Problem description: Output exactly, and only, the lines from the line containing "Continue the Blender" through the line containing "g.obj('rim', STEEL, w_)", both included.
====
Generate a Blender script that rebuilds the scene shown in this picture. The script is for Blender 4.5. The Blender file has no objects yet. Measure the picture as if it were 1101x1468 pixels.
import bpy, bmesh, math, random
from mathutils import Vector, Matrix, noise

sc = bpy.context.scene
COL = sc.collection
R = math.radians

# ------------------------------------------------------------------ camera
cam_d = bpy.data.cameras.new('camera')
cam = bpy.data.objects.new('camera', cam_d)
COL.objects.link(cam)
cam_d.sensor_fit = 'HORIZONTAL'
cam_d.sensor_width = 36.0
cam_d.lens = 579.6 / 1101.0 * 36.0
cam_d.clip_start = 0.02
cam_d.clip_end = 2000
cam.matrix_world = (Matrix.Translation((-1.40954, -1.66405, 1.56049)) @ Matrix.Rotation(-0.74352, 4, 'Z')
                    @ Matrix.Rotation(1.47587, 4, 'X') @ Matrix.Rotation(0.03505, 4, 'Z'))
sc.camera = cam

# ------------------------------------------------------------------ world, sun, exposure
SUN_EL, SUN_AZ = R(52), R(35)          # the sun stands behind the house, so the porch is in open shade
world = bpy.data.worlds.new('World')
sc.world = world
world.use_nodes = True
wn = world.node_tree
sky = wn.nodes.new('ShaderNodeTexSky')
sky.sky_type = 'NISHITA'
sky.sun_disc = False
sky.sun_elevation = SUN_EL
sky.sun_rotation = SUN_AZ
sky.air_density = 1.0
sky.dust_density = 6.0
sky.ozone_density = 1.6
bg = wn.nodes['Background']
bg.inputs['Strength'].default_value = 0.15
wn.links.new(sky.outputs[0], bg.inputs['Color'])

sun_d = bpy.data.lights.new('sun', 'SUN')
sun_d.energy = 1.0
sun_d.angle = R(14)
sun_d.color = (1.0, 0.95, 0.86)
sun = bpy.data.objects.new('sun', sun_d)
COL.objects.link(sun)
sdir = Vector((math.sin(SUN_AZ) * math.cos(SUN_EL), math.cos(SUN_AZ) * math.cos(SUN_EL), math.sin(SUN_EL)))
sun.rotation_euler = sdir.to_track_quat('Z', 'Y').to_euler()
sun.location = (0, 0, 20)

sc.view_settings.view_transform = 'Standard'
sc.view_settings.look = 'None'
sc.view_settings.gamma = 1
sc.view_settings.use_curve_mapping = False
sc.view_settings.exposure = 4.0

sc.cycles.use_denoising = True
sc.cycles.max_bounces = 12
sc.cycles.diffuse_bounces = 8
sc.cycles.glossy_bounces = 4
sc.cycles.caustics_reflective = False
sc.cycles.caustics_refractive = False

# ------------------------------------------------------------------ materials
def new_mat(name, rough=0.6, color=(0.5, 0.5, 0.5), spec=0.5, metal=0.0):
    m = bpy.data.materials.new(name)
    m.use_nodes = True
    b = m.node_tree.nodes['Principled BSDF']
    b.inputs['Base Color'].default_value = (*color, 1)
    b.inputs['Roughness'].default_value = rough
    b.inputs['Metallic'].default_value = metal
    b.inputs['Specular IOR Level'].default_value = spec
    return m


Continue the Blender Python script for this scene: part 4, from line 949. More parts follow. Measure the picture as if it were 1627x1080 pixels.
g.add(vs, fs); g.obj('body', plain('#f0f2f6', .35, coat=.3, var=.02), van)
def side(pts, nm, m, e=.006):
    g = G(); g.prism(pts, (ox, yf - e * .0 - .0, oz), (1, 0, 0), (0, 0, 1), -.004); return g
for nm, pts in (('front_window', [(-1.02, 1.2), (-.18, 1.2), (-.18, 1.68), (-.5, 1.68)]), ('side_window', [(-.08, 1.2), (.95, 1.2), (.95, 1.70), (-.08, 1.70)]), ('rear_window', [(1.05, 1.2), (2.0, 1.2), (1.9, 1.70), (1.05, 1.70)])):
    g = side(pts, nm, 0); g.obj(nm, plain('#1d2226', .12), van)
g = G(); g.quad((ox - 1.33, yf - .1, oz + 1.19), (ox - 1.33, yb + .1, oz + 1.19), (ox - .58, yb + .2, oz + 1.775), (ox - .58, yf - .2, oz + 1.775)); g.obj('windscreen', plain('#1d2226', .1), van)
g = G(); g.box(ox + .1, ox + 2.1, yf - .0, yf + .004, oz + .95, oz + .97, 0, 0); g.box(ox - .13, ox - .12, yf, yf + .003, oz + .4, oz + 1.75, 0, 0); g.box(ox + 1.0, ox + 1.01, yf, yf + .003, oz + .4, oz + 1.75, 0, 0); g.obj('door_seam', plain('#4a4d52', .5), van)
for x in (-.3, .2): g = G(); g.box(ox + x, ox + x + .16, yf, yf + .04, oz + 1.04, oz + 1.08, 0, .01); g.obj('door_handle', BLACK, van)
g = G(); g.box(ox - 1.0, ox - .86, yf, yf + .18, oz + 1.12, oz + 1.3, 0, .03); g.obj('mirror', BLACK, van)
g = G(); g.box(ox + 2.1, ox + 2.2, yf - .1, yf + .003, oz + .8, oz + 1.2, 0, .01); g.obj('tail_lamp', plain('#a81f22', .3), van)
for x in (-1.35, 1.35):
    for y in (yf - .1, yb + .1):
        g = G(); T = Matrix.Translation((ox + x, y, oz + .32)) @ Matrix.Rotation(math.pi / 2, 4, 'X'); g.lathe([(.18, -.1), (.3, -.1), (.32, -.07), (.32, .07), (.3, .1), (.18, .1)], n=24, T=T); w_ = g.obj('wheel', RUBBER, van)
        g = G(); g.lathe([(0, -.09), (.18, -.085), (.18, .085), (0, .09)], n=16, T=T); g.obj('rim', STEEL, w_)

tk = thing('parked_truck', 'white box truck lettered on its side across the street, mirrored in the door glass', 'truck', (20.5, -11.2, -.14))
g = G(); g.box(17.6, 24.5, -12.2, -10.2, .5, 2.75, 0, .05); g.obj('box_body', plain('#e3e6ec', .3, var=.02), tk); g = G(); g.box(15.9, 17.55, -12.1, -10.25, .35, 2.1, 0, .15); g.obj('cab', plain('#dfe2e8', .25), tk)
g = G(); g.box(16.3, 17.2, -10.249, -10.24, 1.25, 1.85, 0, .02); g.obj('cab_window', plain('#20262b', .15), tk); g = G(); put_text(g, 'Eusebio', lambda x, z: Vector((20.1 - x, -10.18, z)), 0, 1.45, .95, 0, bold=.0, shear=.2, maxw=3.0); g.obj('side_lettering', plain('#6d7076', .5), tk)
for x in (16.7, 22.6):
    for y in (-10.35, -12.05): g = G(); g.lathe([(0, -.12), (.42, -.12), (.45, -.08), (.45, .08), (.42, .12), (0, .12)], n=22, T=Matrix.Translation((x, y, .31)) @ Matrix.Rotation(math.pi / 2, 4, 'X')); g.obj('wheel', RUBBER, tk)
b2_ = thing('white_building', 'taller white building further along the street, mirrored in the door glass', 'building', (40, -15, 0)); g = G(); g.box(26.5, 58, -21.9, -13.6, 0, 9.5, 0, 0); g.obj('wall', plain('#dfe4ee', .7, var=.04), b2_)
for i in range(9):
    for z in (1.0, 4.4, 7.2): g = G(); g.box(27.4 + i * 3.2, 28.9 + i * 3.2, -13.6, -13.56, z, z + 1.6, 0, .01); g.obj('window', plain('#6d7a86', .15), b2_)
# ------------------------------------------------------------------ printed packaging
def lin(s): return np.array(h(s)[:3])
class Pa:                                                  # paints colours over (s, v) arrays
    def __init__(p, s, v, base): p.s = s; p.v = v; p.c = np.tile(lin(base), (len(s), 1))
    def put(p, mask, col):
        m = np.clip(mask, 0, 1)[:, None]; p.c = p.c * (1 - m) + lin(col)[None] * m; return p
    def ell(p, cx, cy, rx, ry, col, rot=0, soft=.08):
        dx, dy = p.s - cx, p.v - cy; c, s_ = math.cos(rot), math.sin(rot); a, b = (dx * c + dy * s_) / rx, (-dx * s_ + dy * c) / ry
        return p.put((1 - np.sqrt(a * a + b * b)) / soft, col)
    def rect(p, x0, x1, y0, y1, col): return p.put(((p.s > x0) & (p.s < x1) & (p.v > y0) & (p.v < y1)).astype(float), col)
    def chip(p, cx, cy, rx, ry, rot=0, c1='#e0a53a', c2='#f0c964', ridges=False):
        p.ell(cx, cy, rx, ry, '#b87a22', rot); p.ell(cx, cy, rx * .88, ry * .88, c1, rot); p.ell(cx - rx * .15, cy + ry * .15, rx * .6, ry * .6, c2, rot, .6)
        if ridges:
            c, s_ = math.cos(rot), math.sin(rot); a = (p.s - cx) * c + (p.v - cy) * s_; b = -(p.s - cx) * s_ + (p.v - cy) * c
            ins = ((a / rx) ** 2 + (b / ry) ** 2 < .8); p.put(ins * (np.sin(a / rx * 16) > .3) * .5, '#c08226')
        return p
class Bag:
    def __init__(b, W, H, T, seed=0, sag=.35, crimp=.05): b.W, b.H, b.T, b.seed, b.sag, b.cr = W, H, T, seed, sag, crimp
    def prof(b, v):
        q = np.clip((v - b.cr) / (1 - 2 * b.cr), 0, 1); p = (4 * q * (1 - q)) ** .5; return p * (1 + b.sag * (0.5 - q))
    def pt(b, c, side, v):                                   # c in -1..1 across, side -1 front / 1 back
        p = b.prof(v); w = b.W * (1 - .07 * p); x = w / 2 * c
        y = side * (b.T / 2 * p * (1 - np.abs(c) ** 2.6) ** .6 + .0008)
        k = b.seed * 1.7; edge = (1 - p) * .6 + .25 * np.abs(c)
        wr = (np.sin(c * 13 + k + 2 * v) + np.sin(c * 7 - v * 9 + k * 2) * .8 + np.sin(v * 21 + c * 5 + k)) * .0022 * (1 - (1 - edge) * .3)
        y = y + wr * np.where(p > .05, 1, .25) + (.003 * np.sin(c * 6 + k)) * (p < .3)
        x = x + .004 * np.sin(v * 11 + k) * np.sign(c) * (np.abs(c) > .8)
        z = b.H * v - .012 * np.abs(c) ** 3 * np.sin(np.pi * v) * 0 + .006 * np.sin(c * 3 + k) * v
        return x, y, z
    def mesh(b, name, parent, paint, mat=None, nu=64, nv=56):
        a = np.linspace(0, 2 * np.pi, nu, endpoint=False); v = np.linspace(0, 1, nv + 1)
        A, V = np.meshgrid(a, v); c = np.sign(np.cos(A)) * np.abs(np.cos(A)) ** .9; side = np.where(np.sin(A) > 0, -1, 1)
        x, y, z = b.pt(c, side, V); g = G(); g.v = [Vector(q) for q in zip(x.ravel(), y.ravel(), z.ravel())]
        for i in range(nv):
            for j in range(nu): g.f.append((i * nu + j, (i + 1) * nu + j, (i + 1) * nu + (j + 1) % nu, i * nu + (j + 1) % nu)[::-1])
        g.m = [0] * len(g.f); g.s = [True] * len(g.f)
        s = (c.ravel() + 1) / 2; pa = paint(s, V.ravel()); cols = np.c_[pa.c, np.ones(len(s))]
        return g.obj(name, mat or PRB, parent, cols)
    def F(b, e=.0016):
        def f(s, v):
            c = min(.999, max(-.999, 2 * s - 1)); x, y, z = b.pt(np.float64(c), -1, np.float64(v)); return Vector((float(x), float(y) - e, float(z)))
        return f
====
Complete response:
Continue the Blender Python script for this scene: part 4, from line 949. More parts follow. Measure the picture as if it were 1627x1080 pixels.
g.add(vs, fs); g.obj('body', plain('#f0f2f6', .35, coat=.3, var=.02), van)
def side(pts, nm, m, e=.006):
    g = G(); g.prism(pts, (ox, yf - e * .0 - .0, oz), (1, 0, 0), (0, 0, 1), -.004); return g
for nm, pts in (('front_window', [(-1.02, 1.2), (-.18, 1.2), (-.18, 1.68), (-.5, 1.68)]), ('side_window', [(-.08, 1.2), (.95, 1.2), (.95, 1.70), (-.08, 1.70)]), ('rear_window', [(1.05, 1.2), (2.0, 1.2), (1.9, 1.70), (1.05, 1.70)])):
    g = side(pts, nm, 0); g.obj(nm, plain('#1d2226', .12), van)
g = G(); g.quad((ox - 1.33, yf - .1, oz + 1.19), (ox - 1.33, yb + .1, oz + 1.19), (ox - .58, yb + .2, oz + 1.775), (ox - .58, yf - .2, oz + 1.775)); g.obj('windscreen', plain('#1d2226', .1), van)
g = G(); g.box(ox + .1, ox + 2.1, yf - .0, yf + .004, oz + .95, oz + .97, 0, 0); g.box(ox - .13, ox - .12, yf, yf + .003, oz + .4, oz + 1.75, 0, 0); g.box(ox + 1.0, ox + 1.01, yf, yf + .003, oz + .4, oz + 1.75, 0, 0); g.obj('door_seam', plain('#4a4d52', .5), van)
for x in (-.3, .2): g = G(); g.box(ox + x, ox + x + .16, yf, yf + .04, oz + 1.04, oz + 1.08, 0, .01); g.obj('door_handle', BLACK, van)
g = G(); g.box(ox - 1.0, ox - .86, yf, yf + .18, oz + 1.12, oz + 1.3, 0, .03); g.obj('mirror', BLACK, van)
g = G(); g.box(ox + 2.1, ox + 2.2, yf - .1, yf + .003, oz + .8, oz + 1.2, 0, .01); g.obj('tail_lamp', plain('#a81f22', .3), van)
for x in (-1.35, 1.35):
    for y in (yf - .1, yb + .1):
        g = G(); T = Matrix.Translation((ox + x, y, oz + .32)) @ Matrix.Rotation(math.pi / 2, 4, 'X'); g.lathe([(.18, -.1), (.3, -.1), (.32, -.07), (.32, .07), (.3, .1), (.18, .1)], n=24, T=T); w_ = g.obj('wheel', RUBBER, van)
        g = G(); g.lathe([(0, -.09), (.18, -.085), (.18, .085), (0, .09)], n=16, T=T); g.obj('rim', STEEL, w_)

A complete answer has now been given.